**Task instructions**. Leave the pictures out and retype the lines from the beginning through the line with "C = scene.collection", both ends included.

**Input rows**.

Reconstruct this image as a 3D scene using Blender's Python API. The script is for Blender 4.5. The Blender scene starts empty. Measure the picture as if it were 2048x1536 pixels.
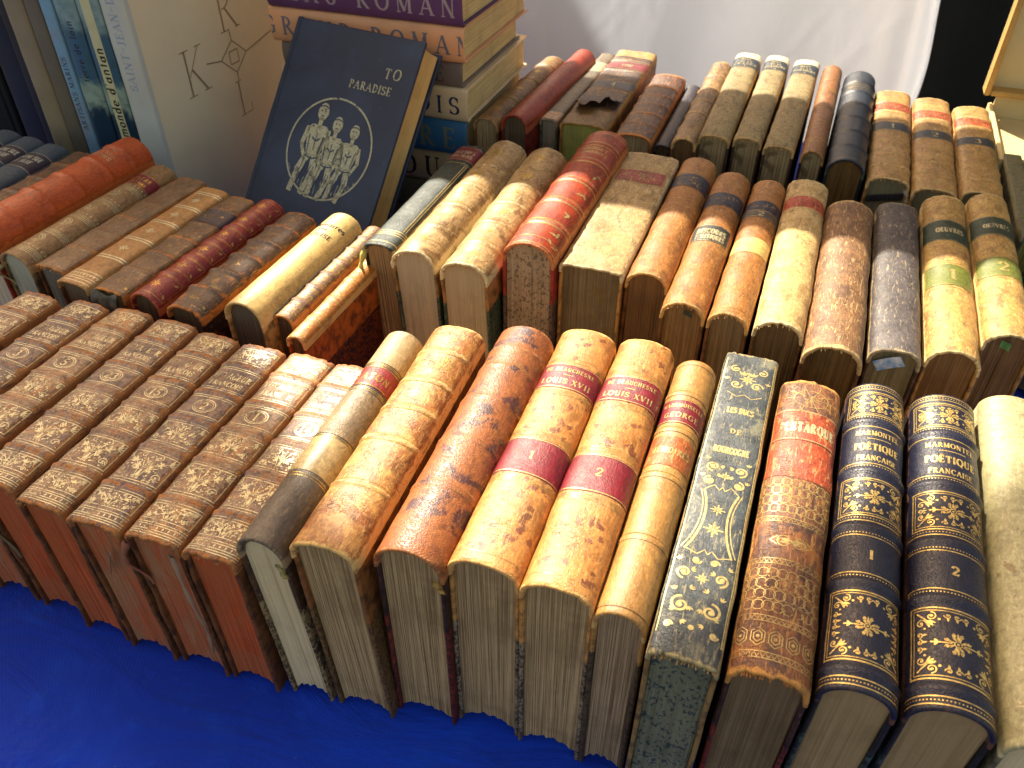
import bpy, math, random
import numpy as np
from mathutils import Matrix, Vector
R = math.radians
scene = bpy.context.scene
C = scene.collection

# ------------------------------------------------------------------ camera, sky, sun, exposure
cam_data = bpy.data.cameras.new('camera'); cam = bpy.data.objects.new('camera', cam_data); C.objects.link(cam)
cam.location = (0, 0, 0.5)
cam.rotation_euler = (R(90 - 39.7), 0, R(20))
cam_data.sensor_width = 36; cam_data.lens = 36 * 1665 / 2048
cam_data.clip_start = 0.02; cam_data.clip_end = 200
cam_data.dof.use_dof = True; cam_data.dof.focus_distance = 0.55; cam_data.dof.aperture_fstop = 18.0
scene.camera = cam
SUN_EL, SUN_AZ = 43.0, 42.0          # azimuth measured from +Y towards -X
world = bpy.data.worlds.new('World'); scene.world = world; world.use_nodes = True
wn = world.node_tree.nodes; wl = world.node_tree.links
sky = wn.new('ShaderNodeTexSky'); sky.sky_type = 'NISHITA'; sky.sun_disc = False
sky.sun_elevation = R(SUN_EL); sky.sun_rotation = R(-SUN_AZ)
sky.air_density = 0.9; sky.dust_density = 4.0; sky.ozone_density = 1.2
_tint = wn.new('ShaderNodeMix'); _tint.data_type = 'RGBA'; _tint.blend_type = 'MULTIPLY'; _tint.inputs[0].default_value = 1.0
_tint.inputs[7].default_value = (1.22, .975, .69, 1)          # hazy, slightly warm city sky
wl.new(sky.outputs[0], _tint.inputs[6]); wl.new(_tint.outputs[2], wn['Background'].inputs[0]); wn['Background'].inputs[1].default_value = 0.12
sun_dir = Vector((-math.sin(R(SUN_AZ)) * math.cos(R(SUN_EL)), math.cos(R(SUN_AZ)) * math.cos(R(SUN_EL)), math.sin(R(SUN_EL))))
sd = bpy.data.lights.new('sun', 'SUN'); sun = bpy.data.objects.new('sun', sd); C.objects.link(sun)
sd.energy = 5.0; sd.angle = R(0.75); sd.color = (1.0, 0.91, 0.74)
sun.rotation_euler = sun_dir.to_track_quat('Z', 'Y').to_euler()
scene.view_settings.view_transform = 'Standard'; scene.view_settings.look = 'None'
scene.view_settings.gamma = 1.0; scene.view_settings.exposure = 1.2

# ------------------------------------------------------------------ helpers
def lin(c):
    return tuple(((v/255)/12.92 if v/255 <= .04045 else ((v/255+.055)/1.055)**2.4) for v in c) + (1.0,)

class MB:
    """collects vertices and faces, builds ONE mesh object"""
    def __init__(s): s.v = []; s.f = []; s.m = []; s.uv = {}; s.w = {}
    def vert(s, p, uv=None, w=0.0):
        s.v.append(tuple(p)); i = len(s.v)-1
        if uv is not None: s.uv[i] = uv
        if w: s.w[i] = w
        return i
    def face(s, idx, m=0): s.f.append(tuple(idx)); s.m.append(m)
    def grid(s, P, m=0, flip=False, close=False):
        ny, nx = len(P), len(P[0])
        for j in range(ny-1):
            for i in range(nx if close else nx-1):
                a, b, c, d = P[j][i], P[j][(i+1) % nx], P[j+1][(i+1) % nx], P[j+1][i]
                s.face((a, d, c, b) if flip else (a, b, c, d), m)
    def build(s, name, mats, parent=None, smooth=True, matrix=None):
        me = bpy.data.meshes.new(name); me.from_pydata(s.v, [], s.f)
        for m in mats: me.materials.append(m)
        me.polygons.foreach_set('material_index', s.m)
        me.polygons.foreach_set('use_smooth', [smooth]*len(s.f))
        if s.uv:
            uvl = me.uv_layers.new(name='UVMap'); li = np.empty(len(me.loops), dtype=np.int32)
            me.loops.foreach_get('vertex_index', li)
            arr = np.zeros((len(s.v), 2)); 
            for k, u in s.uv.items(): arr[k] = u
            uvl.data.foreach_set('uv', arr[li].ravel())
        if s.w:
            at = me.attributes.new('wear', 'FLOAT', 'POINT'); arr = np.zeros(len(s.v))
            for k, u in s.w.items(): arr[k] = u
            at.data.foreach_set('value', arr)
        me.update()
        o = bpy.data.objects.new(name, me); C.objects.link(o)
        if parent: o.parent = parent
        if matrix is not None: o.matrix_world = matrix
        return o

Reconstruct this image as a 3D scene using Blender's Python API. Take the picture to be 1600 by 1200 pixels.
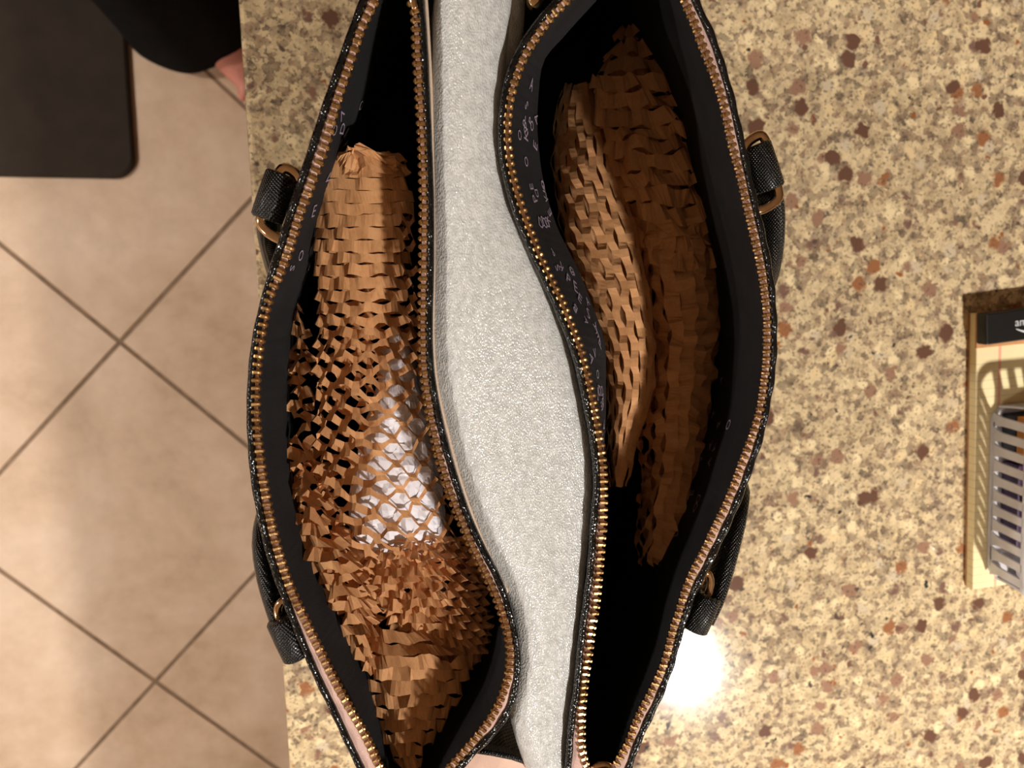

**Completed exercise**.
Reconstruct this image as a 3D scene using Blender's Python API. The script is for Blender 4.5. The Blender scene starts empty. Measure the picture as if it were 2048x1536 pixels.
import bpy, math, random
import numpy as np
from mathutils import Matrix, Vector
R = math.radians
scene = bpy.context.scene
C = scene.collection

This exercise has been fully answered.